▸ **Provided data**:

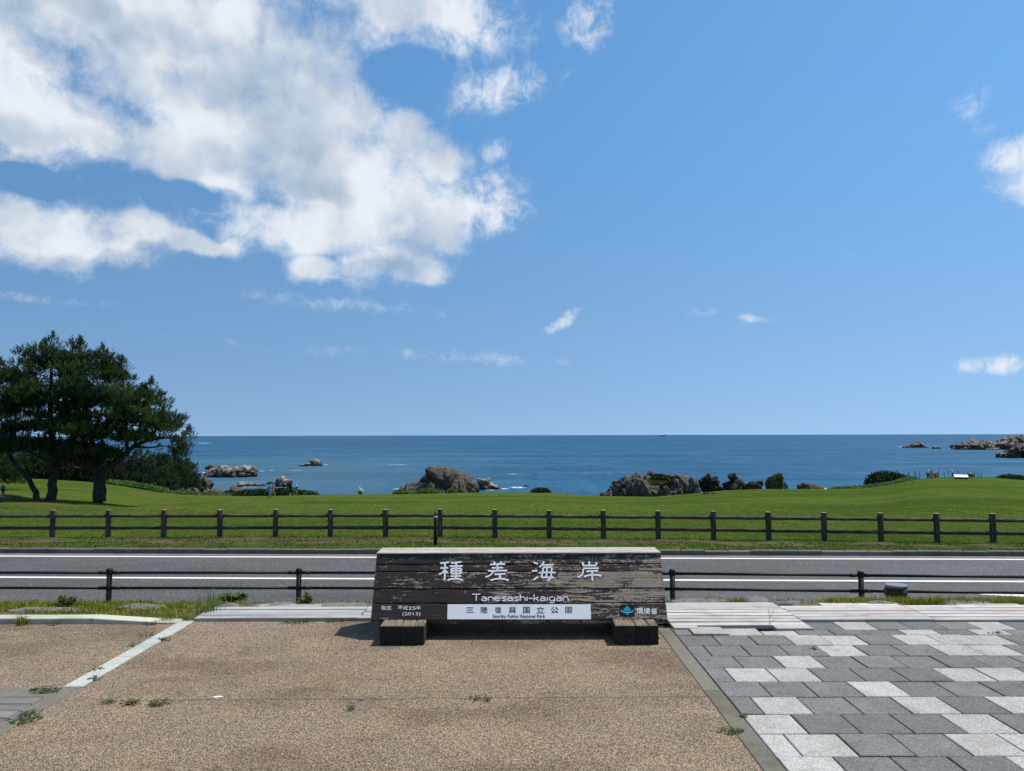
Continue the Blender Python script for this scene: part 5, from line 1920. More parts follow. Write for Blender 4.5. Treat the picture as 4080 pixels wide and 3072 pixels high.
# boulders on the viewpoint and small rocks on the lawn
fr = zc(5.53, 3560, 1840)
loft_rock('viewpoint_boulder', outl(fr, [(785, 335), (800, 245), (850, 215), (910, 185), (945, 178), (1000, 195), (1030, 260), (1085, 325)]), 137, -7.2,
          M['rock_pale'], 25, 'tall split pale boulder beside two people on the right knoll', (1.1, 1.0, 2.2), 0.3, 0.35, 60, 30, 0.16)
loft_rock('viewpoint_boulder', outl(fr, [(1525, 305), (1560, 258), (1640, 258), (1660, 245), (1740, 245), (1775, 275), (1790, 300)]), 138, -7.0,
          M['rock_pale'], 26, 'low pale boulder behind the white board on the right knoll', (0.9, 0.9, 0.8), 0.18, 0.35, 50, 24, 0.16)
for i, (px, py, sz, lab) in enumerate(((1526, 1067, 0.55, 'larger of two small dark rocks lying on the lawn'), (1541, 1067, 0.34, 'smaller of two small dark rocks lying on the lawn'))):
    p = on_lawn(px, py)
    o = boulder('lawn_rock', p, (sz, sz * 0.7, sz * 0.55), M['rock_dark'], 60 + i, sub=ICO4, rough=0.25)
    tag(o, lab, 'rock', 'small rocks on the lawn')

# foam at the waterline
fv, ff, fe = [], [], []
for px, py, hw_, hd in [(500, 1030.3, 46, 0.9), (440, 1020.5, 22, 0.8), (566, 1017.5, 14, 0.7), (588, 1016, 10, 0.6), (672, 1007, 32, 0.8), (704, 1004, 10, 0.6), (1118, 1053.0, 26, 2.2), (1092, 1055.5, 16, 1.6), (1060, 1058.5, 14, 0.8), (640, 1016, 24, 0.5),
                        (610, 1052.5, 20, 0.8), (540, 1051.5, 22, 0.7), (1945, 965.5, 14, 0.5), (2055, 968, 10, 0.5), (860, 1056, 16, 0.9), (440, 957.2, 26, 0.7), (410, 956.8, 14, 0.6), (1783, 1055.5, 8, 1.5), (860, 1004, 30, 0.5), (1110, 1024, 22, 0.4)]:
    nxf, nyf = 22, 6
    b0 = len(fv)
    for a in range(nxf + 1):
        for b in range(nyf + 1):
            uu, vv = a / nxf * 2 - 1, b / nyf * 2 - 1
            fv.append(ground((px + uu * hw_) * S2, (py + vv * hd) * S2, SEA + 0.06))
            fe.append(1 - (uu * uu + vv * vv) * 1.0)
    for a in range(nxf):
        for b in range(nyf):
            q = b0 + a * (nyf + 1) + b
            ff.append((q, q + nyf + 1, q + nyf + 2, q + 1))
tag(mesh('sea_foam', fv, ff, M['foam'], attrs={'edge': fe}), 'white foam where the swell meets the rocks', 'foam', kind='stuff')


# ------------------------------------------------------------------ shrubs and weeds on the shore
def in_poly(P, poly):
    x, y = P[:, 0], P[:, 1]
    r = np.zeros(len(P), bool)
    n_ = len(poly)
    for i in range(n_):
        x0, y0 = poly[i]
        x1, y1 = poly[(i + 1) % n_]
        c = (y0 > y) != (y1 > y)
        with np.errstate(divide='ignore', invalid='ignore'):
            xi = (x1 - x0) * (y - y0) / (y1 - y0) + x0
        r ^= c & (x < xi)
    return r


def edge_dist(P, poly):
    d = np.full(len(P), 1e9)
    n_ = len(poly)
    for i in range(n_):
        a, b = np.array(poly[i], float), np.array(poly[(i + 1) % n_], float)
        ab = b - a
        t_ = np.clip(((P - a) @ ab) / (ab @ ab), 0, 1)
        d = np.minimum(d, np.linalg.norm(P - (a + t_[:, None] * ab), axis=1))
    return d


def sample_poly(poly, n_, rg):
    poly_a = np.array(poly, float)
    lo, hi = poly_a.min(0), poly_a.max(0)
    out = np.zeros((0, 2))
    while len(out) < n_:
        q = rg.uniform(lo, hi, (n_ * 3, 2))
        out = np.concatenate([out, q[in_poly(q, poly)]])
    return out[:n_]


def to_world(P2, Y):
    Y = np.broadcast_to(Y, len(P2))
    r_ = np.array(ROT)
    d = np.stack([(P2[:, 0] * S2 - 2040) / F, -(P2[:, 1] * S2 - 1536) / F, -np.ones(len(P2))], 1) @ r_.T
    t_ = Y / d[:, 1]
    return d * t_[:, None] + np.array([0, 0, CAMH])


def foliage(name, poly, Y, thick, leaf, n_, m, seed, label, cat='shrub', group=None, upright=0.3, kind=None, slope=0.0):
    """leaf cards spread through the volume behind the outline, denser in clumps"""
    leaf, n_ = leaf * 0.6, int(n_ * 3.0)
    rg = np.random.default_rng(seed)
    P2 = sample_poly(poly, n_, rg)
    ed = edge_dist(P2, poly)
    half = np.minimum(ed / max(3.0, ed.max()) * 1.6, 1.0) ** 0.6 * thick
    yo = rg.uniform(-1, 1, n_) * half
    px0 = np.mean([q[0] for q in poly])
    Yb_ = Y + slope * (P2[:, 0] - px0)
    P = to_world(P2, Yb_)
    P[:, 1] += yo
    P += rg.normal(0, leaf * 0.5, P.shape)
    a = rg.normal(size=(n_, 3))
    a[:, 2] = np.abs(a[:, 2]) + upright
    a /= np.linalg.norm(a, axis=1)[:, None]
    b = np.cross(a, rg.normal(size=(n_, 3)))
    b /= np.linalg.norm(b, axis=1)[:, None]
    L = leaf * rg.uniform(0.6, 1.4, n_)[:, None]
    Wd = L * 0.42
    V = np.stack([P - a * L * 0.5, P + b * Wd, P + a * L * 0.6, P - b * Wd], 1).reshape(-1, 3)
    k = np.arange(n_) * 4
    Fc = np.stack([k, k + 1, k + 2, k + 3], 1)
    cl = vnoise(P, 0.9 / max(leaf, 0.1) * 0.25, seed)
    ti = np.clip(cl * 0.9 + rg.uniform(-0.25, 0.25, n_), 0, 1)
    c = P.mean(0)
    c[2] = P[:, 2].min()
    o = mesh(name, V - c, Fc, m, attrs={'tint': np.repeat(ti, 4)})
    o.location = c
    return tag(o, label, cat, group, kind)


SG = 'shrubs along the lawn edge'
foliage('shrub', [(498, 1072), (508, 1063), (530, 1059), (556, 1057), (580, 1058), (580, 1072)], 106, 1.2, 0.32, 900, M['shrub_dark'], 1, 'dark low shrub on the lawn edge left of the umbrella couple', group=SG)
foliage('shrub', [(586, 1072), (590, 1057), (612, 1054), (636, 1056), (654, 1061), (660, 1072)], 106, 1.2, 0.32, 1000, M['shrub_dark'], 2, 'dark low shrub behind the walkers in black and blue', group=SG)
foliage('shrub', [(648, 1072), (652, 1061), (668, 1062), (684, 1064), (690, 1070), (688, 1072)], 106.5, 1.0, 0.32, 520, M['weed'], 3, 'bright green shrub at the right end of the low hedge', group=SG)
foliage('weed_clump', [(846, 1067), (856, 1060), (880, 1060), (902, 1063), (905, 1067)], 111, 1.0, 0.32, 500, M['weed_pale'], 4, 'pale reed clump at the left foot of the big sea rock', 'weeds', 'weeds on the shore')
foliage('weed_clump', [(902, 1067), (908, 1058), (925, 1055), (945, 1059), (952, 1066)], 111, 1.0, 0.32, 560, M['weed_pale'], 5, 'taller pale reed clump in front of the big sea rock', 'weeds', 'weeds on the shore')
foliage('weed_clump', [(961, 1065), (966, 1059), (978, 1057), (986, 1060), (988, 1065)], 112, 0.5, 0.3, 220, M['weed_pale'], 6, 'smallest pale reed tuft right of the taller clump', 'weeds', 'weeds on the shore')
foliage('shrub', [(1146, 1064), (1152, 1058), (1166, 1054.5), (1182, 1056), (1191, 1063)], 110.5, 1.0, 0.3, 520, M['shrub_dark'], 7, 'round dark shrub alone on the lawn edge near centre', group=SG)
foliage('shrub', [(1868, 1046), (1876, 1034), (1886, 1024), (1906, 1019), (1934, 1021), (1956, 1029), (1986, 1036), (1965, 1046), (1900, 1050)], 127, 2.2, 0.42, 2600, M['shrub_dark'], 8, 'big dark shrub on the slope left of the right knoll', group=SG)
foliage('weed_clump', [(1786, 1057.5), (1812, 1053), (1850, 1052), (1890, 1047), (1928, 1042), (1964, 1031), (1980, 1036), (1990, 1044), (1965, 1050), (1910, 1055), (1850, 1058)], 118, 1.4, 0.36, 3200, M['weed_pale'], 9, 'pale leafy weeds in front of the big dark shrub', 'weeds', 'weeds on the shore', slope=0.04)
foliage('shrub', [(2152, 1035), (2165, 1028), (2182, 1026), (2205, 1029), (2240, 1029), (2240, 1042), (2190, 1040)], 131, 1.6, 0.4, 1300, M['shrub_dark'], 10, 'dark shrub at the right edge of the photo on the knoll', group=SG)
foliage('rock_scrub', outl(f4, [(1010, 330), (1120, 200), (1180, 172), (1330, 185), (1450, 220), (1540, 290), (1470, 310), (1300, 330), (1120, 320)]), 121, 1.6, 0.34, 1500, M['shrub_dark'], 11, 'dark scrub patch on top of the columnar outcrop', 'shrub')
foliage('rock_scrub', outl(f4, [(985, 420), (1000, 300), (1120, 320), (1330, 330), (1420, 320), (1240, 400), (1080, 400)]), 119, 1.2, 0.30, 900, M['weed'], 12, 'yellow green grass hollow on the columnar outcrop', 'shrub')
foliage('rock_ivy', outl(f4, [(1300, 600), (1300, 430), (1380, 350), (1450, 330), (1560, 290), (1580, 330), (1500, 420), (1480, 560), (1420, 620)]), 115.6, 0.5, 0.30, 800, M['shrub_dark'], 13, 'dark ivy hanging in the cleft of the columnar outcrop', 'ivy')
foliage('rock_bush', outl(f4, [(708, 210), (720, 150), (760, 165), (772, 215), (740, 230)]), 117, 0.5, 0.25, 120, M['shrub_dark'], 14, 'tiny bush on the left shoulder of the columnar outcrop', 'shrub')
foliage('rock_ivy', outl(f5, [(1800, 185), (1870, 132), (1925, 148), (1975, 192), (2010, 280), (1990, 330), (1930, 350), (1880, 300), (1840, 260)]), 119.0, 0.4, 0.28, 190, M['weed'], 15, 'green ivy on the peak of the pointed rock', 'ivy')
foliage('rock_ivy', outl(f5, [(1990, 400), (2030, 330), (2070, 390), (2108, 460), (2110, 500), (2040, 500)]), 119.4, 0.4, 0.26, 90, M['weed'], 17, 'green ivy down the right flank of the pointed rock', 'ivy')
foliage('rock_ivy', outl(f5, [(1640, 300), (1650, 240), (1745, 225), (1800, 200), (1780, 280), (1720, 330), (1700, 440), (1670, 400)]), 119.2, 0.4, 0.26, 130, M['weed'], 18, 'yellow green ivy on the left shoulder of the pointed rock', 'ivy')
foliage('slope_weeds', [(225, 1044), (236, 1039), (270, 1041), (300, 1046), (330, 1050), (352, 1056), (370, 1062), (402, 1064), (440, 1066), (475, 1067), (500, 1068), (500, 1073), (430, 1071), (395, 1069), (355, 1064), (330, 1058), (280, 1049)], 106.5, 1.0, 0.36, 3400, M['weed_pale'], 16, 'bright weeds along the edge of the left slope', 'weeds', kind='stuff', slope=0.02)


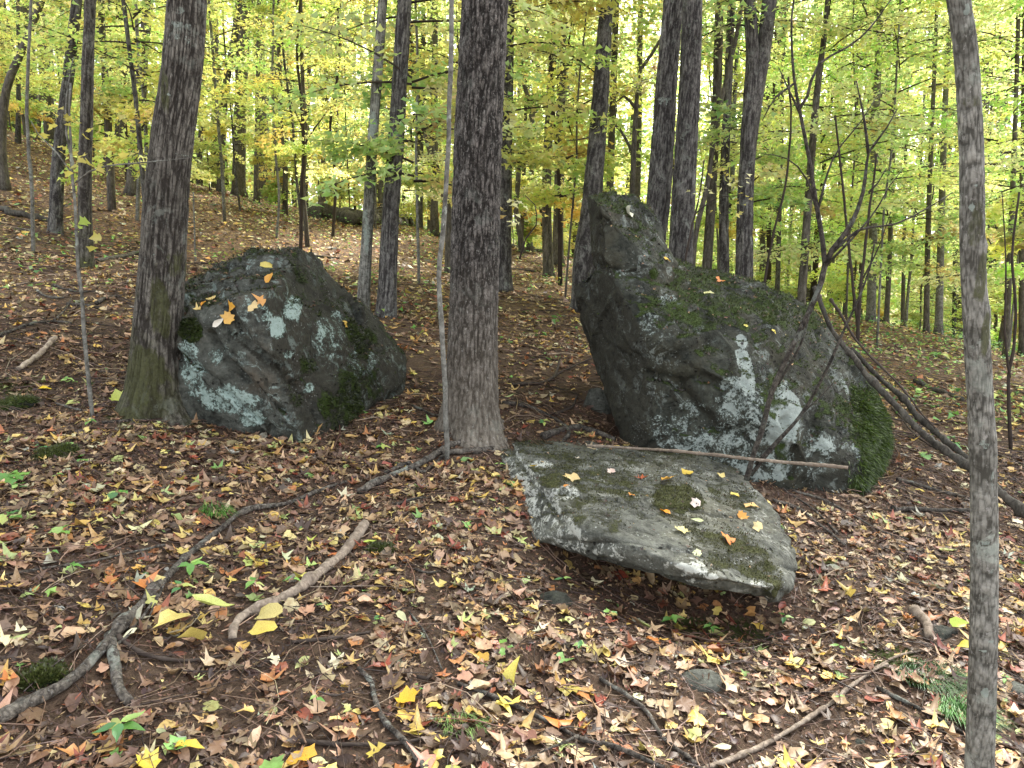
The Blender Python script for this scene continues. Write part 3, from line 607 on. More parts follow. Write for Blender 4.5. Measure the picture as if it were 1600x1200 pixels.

▸ **Exercise**: Copy out all lines from the material above that contain the string "pixels".

▸ **Solution to the problem**:
Continue the Blender Python script for this scene: part 5, from line 1920. More parts follow. Write for Blender 4.5. Treat the picture as 4080 pixels wide and 3072 pixels high.
The Blender Python script for this scene continues. Write part 3, from line 607 on. More parts follow. Write for Blender 4.5. Measure the picture as if it were 1600x1200 pixels.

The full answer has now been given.